**WHAT IS BEING ASKED:**
Return every record verbatim.
···
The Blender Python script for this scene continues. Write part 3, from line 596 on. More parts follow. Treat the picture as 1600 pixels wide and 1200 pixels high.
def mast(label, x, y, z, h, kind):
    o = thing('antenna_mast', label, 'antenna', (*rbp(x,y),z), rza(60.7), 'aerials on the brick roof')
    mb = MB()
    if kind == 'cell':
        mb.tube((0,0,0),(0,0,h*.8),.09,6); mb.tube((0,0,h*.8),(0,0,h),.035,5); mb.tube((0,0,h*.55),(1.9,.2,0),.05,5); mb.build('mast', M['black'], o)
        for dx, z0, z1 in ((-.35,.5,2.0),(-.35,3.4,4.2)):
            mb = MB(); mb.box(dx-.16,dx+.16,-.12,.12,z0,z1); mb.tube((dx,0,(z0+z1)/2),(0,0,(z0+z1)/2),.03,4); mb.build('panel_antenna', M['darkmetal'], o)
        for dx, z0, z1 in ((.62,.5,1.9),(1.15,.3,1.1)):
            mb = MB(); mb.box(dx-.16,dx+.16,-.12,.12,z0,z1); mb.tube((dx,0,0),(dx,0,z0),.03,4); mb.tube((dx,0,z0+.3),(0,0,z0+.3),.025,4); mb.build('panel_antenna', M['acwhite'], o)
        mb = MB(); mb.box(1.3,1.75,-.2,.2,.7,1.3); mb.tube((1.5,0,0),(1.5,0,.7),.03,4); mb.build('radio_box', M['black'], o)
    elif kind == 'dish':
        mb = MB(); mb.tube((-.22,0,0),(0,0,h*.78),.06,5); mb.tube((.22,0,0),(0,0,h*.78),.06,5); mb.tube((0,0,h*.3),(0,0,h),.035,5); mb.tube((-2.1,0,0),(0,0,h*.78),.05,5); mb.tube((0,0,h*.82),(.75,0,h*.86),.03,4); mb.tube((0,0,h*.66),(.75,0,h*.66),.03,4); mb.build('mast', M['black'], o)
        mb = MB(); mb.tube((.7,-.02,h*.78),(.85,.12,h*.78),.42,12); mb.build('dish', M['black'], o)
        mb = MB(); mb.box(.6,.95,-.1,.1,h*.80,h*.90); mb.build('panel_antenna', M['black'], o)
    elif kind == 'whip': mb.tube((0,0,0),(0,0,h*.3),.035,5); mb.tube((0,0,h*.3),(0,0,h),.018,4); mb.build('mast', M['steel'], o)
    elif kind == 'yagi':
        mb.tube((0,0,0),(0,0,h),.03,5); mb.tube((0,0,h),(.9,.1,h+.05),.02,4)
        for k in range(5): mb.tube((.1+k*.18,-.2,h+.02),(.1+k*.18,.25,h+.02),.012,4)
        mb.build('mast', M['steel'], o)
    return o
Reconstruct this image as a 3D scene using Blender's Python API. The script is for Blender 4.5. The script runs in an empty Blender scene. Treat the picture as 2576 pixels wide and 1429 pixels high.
···
**REPLY:**
The Blender Python script for this scene continues. Write part 3, from line 596 on. More parts follow. Treat the picture as 1600 pixels wide and 1200 pixels high.
def mast(label, x, y, z, h, kind):
    o = thing('antenna_mast', label, 'antenna', (*rbp(x,y),z), rza(60.7), 'aerials on the brick roof')
    mb = MB()
    if kind == 'cell':
        mb.tube((0,0,0),(0,0,h*.8),.09,6); mb.tube((0,0,h*.8),(0,0,h),.035,5); mb.tube((0,0,h*.55),(1.9,.2,0),.05,5); mb.build('mast', M['black'], o)
        for dx, z0, z1 in ((-.35,.5,2.0),(-.35,3.4,4.2)):
            mb = MB(); mb.box(dx-.16,dx+.16,-.12,.12,z0,z1); mb.tube((dx,0,(z0+z1)/2),(0,0,(z0+z1)/2),.03,4); mb.build('panel_antenna', M['darkmetal'], o)
        for dx, z0, z1 in ((.62,.5,1.9),(1.15,.3,1.1)):
            mb = MB(); mb.box(dx-.16,dx+.16,-.12,.12,z0,z1); mb.tube((dx,0,0),(dx,0,z0),.03,4); mb.tube((dx,0,z0+.3),(0,0,z0+.3),.025,4); mb.build('panel_antenna', M['acwhite'], o)
        mb = MB(); mb.box(1.3,1.75,-.2,.2,.7,1.3); mb.tube((1.5,0,0),(1.5,0,.7),.03,4); mb.build('radio_box', M['black'], o)
    elif kind == 'dish':
        mb = MB(); mb.tube((-.22,0,0),(0,0,h*.78),.06,5); mb.tube((.22,0,0),(0,0,h*.78),.06,5); mb.tube((0,0,h*.3),(0,0,h),.035,5); mb.tube((-2.1,0,0),(0,0,h*.78),.05,5); mb.tube((0,0,h*.82),(.75,0,h*.86),.03,4); mb.tube((0,0,h*.66),(.75,0,h*.66),.03,4); mb.build('mast', M['black'], o)
        mb = MB(); mb.tube((.7,-.02,h*.78),(.85,.12,h*.78),.42,12); mb.build('dish', M['black'], o)
        mb = MB(); mb.box(.6,.95,-.1,.1,h*.80,h*.90); mb.build('panel_antenna', M['black'], o)
    elif kind == 'whip': mb.tube((0,0,0),(0,0,h*.3),.035,5); mb.tube((0,0,h*.3),(0,0,h),.018,4); mb.build('mast', M['steel'], o)
    elif kind == 'yagi':
        mb.tube((0,0,0),(0,0,h),.03,5); mb.tube((0,0,h),(.9,.1,h+.05),.02,4)
        for k in range(5): mb.tube((.1+k*.18,-.2,h+.02),(.1+k*.18,.25,h+.02),.012,4)
        mb.build('mast', M['steel'], o)
    return o
Reconstruct this image as a 3D scene using Blender's Python API. The script is for Blender 4.5. The script runs in an empty Blender scene. Treat the picture as 2576 pixels wide and 1429 pixels high.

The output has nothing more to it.